Unlike her primary opponent, and unlike a string of recent unsuccessful Democratic statewide candidates, Jennifer Brunner does not come from the Democratic stronghold of northeast Ohio. Jennifer was born in Springfield, Ohio, with family roots in rural southeastern Ohio, and now lives in Columbus. This is a critical value-added factor for a statewide Democratic candidate in Ohio, as demonstrated by the huge success of Gov. Ted Strickland with his roots in rural southeastern Ohio. Jennifer displayed this advantage in her 2006 statewide election by defeating her GOP opponent (a Republican with close ties to Bush—his father was VP Cheney's attorney) in his southwestern base of relatively conservative Hamilton County (Cincinnati and nearby suburbs). In the important and ideologically mixed northwestern part of Ohio, a Quinnipiac poll in May showed Brunner defeating Portman by 21 points while primary opponent Fisher trailed Portman in that region by one point.

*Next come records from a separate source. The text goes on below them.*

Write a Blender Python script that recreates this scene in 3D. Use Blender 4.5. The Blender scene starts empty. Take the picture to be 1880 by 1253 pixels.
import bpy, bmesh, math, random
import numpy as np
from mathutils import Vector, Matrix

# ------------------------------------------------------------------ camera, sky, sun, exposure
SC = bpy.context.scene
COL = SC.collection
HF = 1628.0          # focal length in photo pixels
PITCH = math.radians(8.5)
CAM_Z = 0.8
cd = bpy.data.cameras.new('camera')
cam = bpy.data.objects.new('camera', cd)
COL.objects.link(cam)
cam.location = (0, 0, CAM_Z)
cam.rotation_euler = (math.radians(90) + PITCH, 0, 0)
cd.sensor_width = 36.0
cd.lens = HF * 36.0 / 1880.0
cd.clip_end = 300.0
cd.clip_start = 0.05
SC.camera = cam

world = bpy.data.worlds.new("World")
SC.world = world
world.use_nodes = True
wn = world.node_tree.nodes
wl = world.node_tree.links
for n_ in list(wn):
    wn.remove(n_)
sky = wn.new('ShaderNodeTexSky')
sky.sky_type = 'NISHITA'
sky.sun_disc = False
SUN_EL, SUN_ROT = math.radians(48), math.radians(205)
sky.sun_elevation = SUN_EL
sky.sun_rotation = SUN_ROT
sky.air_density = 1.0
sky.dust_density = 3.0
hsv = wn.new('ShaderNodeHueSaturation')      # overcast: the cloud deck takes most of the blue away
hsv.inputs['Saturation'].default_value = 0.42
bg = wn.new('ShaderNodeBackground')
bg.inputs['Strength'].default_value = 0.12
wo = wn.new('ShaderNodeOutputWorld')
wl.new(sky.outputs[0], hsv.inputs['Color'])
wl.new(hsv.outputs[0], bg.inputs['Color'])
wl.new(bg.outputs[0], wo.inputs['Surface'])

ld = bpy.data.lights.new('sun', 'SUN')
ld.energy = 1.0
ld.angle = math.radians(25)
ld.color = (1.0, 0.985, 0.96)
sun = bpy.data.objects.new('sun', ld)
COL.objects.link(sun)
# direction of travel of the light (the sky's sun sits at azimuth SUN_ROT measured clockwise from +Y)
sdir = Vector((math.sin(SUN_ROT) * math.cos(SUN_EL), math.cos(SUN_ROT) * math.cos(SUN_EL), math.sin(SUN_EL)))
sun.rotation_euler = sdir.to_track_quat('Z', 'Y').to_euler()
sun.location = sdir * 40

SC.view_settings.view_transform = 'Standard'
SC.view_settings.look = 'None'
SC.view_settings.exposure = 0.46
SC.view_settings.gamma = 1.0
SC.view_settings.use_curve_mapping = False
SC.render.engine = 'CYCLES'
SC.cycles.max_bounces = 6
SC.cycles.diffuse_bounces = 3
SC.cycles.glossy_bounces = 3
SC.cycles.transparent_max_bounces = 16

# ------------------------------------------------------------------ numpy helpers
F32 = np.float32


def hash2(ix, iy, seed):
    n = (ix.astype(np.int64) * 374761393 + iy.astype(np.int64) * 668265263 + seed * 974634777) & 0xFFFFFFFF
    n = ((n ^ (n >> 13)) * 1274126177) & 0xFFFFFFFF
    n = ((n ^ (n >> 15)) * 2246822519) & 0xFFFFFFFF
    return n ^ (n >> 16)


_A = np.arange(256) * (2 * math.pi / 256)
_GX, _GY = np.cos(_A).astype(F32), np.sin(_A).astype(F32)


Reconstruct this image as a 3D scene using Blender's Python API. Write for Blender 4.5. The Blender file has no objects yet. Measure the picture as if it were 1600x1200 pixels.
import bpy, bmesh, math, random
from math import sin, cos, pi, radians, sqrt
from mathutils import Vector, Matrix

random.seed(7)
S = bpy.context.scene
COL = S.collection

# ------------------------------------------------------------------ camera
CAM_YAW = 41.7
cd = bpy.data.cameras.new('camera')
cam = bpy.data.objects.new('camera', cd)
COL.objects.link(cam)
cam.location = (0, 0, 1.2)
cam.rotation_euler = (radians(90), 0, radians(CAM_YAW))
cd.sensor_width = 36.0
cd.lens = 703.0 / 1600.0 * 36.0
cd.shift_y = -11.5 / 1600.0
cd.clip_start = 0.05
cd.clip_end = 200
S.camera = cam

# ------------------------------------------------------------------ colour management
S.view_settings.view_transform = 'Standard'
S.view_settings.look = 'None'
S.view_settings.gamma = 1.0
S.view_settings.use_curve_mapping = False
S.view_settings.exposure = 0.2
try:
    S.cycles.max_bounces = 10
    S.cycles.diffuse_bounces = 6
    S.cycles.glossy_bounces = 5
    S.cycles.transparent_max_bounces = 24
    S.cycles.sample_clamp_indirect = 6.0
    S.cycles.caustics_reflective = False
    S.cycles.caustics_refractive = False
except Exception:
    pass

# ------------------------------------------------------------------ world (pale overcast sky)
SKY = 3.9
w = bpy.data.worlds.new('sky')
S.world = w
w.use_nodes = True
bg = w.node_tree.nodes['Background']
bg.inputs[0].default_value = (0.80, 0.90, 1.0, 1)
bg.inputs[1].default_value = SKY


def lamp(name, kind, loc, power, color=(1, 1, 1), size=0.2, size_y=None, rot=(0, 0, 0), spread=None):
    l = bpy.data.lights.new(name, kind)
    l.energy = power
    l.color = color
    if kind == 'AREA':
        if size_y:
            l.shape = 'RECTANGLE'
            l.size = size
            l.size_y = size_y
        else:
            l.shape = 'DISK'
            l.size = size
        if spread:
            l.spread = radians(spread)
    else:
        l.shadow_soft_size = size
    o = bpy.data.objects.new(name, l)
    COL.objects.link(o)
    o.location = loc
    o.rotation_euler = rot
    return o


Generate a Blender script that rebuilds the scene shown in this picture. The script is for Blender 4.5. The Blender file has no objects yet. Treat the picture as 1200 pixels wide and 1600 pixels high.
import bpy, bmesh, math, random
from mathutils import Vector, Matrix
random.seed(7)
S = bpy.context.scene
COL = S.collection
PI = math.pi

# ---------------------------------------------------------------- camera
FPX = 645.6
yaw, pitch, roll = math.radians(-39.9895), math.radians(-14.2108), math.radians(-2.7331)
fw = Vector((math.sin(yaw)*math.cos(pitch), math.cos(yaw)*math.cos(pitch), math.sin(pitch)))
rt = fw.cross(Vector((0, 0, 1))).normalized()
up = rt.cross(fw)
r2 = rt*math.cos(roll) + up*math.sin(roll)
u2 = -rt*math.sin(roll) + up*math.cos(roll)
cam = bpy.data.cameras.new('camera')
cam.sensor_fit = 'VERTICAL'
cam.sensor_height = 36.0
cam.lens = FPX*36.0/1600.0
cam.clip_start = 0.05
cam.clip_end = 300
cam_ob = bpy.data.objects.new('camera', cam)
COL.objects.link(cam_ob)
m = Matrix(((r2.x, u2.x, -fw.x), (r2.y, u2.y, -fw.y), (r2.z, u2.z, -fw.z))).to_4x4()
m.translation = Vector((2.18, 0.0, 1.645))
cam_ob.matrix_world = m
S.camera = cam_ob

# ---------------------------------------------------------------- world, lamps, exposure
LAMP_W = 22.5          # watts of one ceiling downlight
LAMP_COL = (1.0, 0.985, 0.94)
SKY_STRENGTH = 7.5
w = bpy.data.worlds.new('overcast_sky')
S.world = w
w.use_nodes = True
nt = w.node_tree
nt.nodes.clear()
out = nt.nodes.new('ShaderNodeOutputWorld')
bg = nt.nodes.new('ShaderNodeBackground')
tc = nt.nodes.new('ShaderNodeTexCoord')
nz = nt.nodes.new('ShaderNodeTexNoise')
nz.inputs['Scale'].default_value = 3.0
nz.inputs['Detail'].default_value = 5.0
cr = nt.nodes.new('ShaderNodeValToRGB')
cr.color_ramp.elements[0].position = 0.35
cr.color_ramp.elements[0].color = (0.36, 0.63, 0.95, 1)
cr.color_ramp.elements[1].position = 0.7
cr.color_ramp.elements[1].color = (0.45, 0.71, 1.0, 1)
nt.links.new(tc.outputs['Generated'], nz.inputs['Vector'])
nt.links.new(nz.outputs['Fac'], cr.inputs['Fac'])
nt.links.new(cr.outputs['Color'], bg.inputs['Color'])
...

Jennifer has demonstrated the ability to appeal to independent voters as well. A recent study of polling in sixteen 2010 Senate and gubernatorial races showed Jennifer leading her likely GOP opponent among independent voters by nine points, the largest lead of any Democratic candidate in any of those races, and better than her primary opponent by eight points. She also led Portman among
voters classified as moderate by 23 points, three points better than her primary opponent.
It is also very much to Jennifer Brunner's advantage in the general election that she is a woman. Women have historically turned out at a higher rate than men in Ohio elections, and in this race will be energized by the fact that Jennifer Brunner will be the first woman to represent Ohio as a U.S. Senator.
A look at past election results confirms that Jennifer Brunner has greater statewide appeal and is likely to run a stronger general election race than her primary opponent. Jennifer has won every election she's been in, two for county judgeships and one for Ohio Secretary of State. Her primary opponent Lee Fisher won state legislative races in the 1980s and a statewide race for Ohio Attorney General in 1990, and more recently he appeared on a winning ticket as a running mate with Gov. Ted Strickland in 2006, but in his only solo statewide win in 1990 he squeaked out a victory by only 1,234 votes (0.04% of the votes cast). He lost his attorney general re-election bid against Republican Betty Montgomery in 1994 and his gubernatorial bid against Republican Governor Bob Taft in 1998, who was later convicted of four ethics-related misdemeanors as a sitting governor, despite outspending both opponents by more than a million dollars in each race. In contrast, Jennifer Brunner won her statewide race for Secretary of State in 2006 by over 500,000 votes (15% of the votes cast) in a four-way race, having raised $1.86 million in a down ticket race.
Accordingly, considering Jennifer Brunner's unwavering progressive positions, her record of achievement in public service, and her bright prospects in the general election netroots progressives across the county should take a stand in her favor in the Ohio primary for the U.S. Senate.